Вся наша так называемая попса эффективно эксплуатирует рейтинговый инстинкт гуманоидов в коммерческих целях. Музыкально-поэтические примитивы, например, в эстрадном искусстве, случается, и в операх, часто в бардовском движении, как принцип предоставляют толпе возможность лицезреть кумиров, до которых вполне возможно дотянуться рядовому зрителю не только в своих сладких переживаниях или фантазиях, но и в своём отражении перед зеркалом.

Таких исполнителей, как Магомаев, например, к вершинам зрительских симпатий притянуло, по сути, государство, после чего его манера исполнения стала «божественной». Многие пели и поют не хуже, но таких вершин сейчас не достигнут только из-за невозможности аналогичного достижения такого пения простым зрителем. И наоборот, скромный изобразительный арсенал иных артистов эстрады, например, крики многих вокально-инструментальных ансамблей или иные массовые музыкально-поэтические примитивы, оказывается востребован только из-за возможности очень сходного подражания. Это даёт повод ассоциировать успех исполнителя с потенциалом собственных возможностей зрителя в рейтинговых устремлениях уровня d-, что и является основным психологическим двигателем эстрадного китча.

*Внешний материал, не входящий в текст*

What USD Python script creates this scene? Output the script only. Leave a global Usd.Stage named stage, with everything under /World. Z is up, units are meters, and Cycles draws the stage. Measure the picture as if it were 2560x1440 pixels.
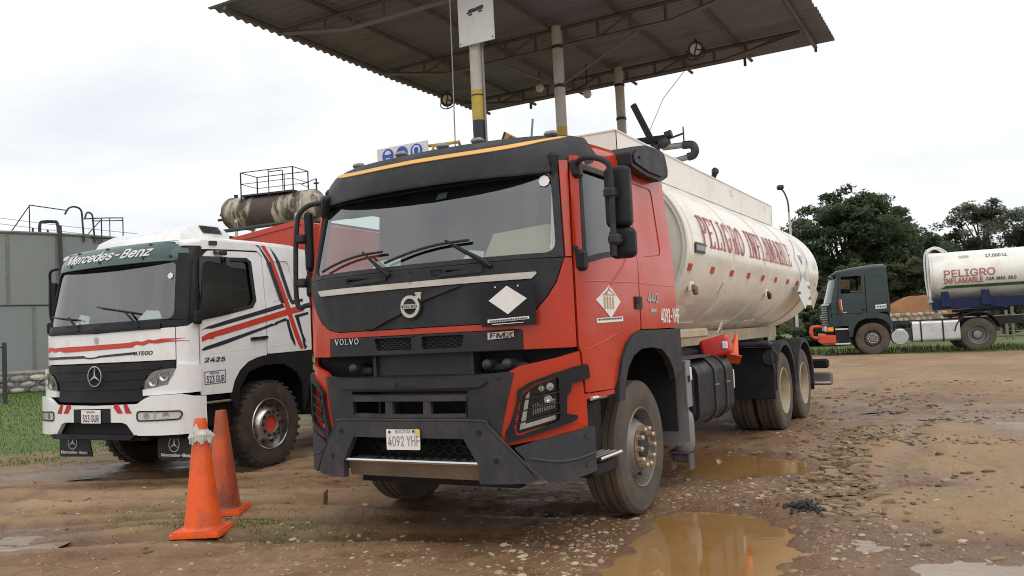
import math, random
import numpy as np, trimesh, shapely, manifold3d
from shapely import affinity
from shapely.geometry import Polygon, LineString, Point, box as sbox
from shapely.ops import unary_union
from pxr import Usd, UsdGeom, UsdLux, UsdShade, Gf, Sdf, Vt
import usdkit, meshkit

PI = math.pi
random.seed(7)
rng = np.random.default_rng(7)
stage = Usd.Stage.CreateInMemory()
UsdGeom.SetStageUpAxis(stage, UsdGeom.Tokens.z)
UsdGeom.SetStageMetersPerUnit(stage, 1.0)
world = UsdGeom.Xform.Define(stage, '/World')
stage.SetDefaultPrim(world.GetPrim())
UsdGeom.Scope.Define(stage, '/World/Looks')

# ---------------------------------------------------------------- camera, sky, sun, exposure
EYE = np.array([3.64, -4.926, 1.444])
YAW, PITCH, ROLL = .5132, .0565, -.0499
fw = np.array([-math.sin(YAW) * math.cos(PITCH), math.cos(YAW) * math.cos(PITCH), math.sin(PITCH)])
rt = np.cross(fw, [0, 0, 1.0]); rt /= np.linalg.norm(rt); up = np.cross(rt, fw)
rt, up = math.cos(ROLL) * rt + math.sin(ROLL) * up, -math.sin(ROLL) * rt + math.cos(ROLL) * up
cam = UsdGeom.Camera.Define(stage, '/World/camera')
cam.AddTransformOp().Set(Gf.Matrix4d(*[float(x) for x in (*rt, 0, *up, 0, *(-fw), 0, *EYE, 1)]))
cam.CreateHorizontalApertureAttr(36.0)
cam.CreateVerticalApertureAttr(20.25)
cam.CreateFocalLengthAttr(29.455)
cam.CreateExposureAttr(0.0)
cam.CreateClippingRangeAttr(Gf.Vec2f(0.05, 5000))

SUN_EL, SUN_AZ = math.radians(58), math.radians(120)      # azimuth = atan2(x, y) of the direction towards the sun
SKY_STRENGTH = 0.1
sd = np.array([math.cos(SUN_EL) * math.sin(SUN_AZ), math.cos(SUN_EL) * math.cos(SUN_AZ), math.sin(SUN_EL)])
sun = UsdLux.DistantLight.Define(stage, '/World/sun')
sun.CreateIntensityAttr(0.34); sun.CreateAngleAttr(70.0); sun.CreateColorAttr(Gf.Vec3f(1.0, .965, .91))
sun.CreateNormalizeAttr(True)
zax = sd; xax = np.cross([0, 0, 1.0], zax); xax /= np.linalg.norm(xax); yax = np.cross(zax, xax)
sun.AddTransformOp().Set(Gf.Matrix4d(*[float(v) for v in (*xax, 0, *yax, 0, *zax, 0, 0, 0, 60, 1)]))
sky = UsdLux.DomeLight.Define(stage, '/World/sky')
sky.GetPrim().SetCustomDataByKey('kind', 'structure')
sky_mat = usdkit.material(stage, '/World/Looks/overcast_sky', {
    'st': ('sky_texture', {'sky_type': 'single_scattering', 'sun_disc': False, 'sun_elevation': SUN_EL, 'sun_rotation': SUN_AZ}),
    'tc': ('texture_coordinate', {}),
    'mp': ('mapping', {'scale': (1.0, 1.0, 3.2)}),
    'n1': ('noise_texture', {'scale': 2.3, 'detail': 6.0, 'roughness': .55, 'distortion': .35}),
    'r1': ('rgb_ramp', {'ramp': [(.28, (8.3, 8.8, 9.4)), (.43, (9.9, 10.1, 10.4)), (.58, (11.2, 11.3, 11.4)), (.78, (12.2, 12.2, 12.1))]}),
    'mx': ('mix_color', {'fac': .955}),
    'bg': ('background_shader', {'strength': SKY_STRENGTH})},
    [('tc.generated', 'mp.vector'), ('mp.vector', 'n1.vector'), ('n1.fac', 'r1.fac'), ('st.color', 'mx.a'), ('r1.color', 'mx.b'), ('mx.result', 'bg.color')], surface='bg.background')
UsdShade.MaterialBindingAPI.Apply(sky.GetPrim()).Bind(sky_mat)

# ---------------------------------------------------------------- materials
LOOK = {}
def look(name, nodes=None, links=None, surface='p.BSDF', **kw):
    if name not in LOOK:
        LOOK[name] = usdkit.material(stage, '/World/Looks/' + name, nodes, links or [], surface=surface, **kw)
    return LOOK[name]

def surf(name, col, rough=.5, metal=0., var=.12, vs=2.5, dirt=None, dirt_amt=.45, dirt_scale=3., soft=.19, grime=None, bump=0., bs=60., coat=0., spec=.5, rvar=.12, stretch=(1, 1, 1)):
    """A painted or moulded surface: colour with slight tonal drift, patches of dirt with outlines of their own, uneven gloss and fine relief."""
    c = np.array(col, float)
    n = {'tc': ('texture_coordinate', {}), 'mp': ('mapping', {'scale': stretch}),
         'n': ('noise_texture', {'scale': vs, 'detail': 5., 'roughness': .6}),
         'r': ('rgb_ramp', {'ramp': [(.3, tuple(c * (1 - var))), (.7, tuple(np.minimum(c * (1 + var), 1)))]}),
         'rr': ('rgb_ramp', {'ramp': [(.3, (max(rough - rvar, .02),) * 3), (.7, (min(rough + rvar, 1),) * 3)]}),
         'p': ('principled_bsdf', {'metallic': metal, 'specular_ior_level': spec, 'coat_weight': coat, 'coat_roughness': .06})}
    l = [('tc.object', 'mp.vector'), ('mp.vector', 'n.vector'), ('n.fac', 'r.fac'), ('n.fac', 'rr.fac'), ('rr.color', 'p.roughness')]
    last = 'r.color'
    if dirt is not None:
        n['nd'] = ('noise_texture', {'scale': dirt_scale, 'detail': 8., 'roughness': .68})
        n['rd'] = ('rgb_ramp', {'ramp': [(1 - dirt_amt - soft, (0, 0, 0)), (1 - dirt_amt + soft, (1, 1, 1))]})
        n['md'] = ('mix_color', {'b': tuple(dirt)})
        l += [('mp.vector', 'nd.vector'), ('nd.fac', 'rd.fac'), ('rd.color', 'md.fac'), (last, 'md.a')]
        last = 'md.result'
    if grime is not None:          # thin streaks and splashes of dried mud
        gc, ga_, gs = grime
        n['gm'] = ('mapping', {'scale': (1.6, 1.6, .5)}); n['gn'] = ('noise_texture', {'scale': gs, 'detail': 9., 'roughness': .74})
        n['gr'] = ('rgb_ramp', {'ramp': [(.50, (0, 0, 0)), (.60, (ga_,) * 3), (.72, (min(1, ga_ * 2),) * 3)]}); n['gx'] = ('mix_color', {'b': tuple(gc)})
        l += [('tc.object', 'gm.vector'), ('gm.vector', 'gn.vector'), ('gn.fac', 'gr.fac'), ('gr.color', 'gx.fac'), (last, 'gx.a')]; last = 'gx.result'
    l.append((last, 'p.base_color'))
    if bump:
        n['nb'] = ('noise_texture', {'scale': bs, 'detail': 4., 'roughness': .6})
        n['b'] = ('bump', {'strength': bump, 'distance': .01})
        l += [('tc.object', 'nb.vector'), ('nb.fac', 'b.height'), ('b.normal', 'p.normal')]
    return look(name, n, l)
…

По результатам наших исследований можно составить впечатление о том, что обороты вокруг оси второго порядка в нашей пирамиде напоминают некоторый «мотор», который везёт всю нашу цивилизацию в неизведанное будущее. На этом пути редкие h–a-аберрации (эпизодические реверсы пирамиды), которые Л. Гумилёв однажды обозвал «пассионарностью», принимают на себя рулевые функции.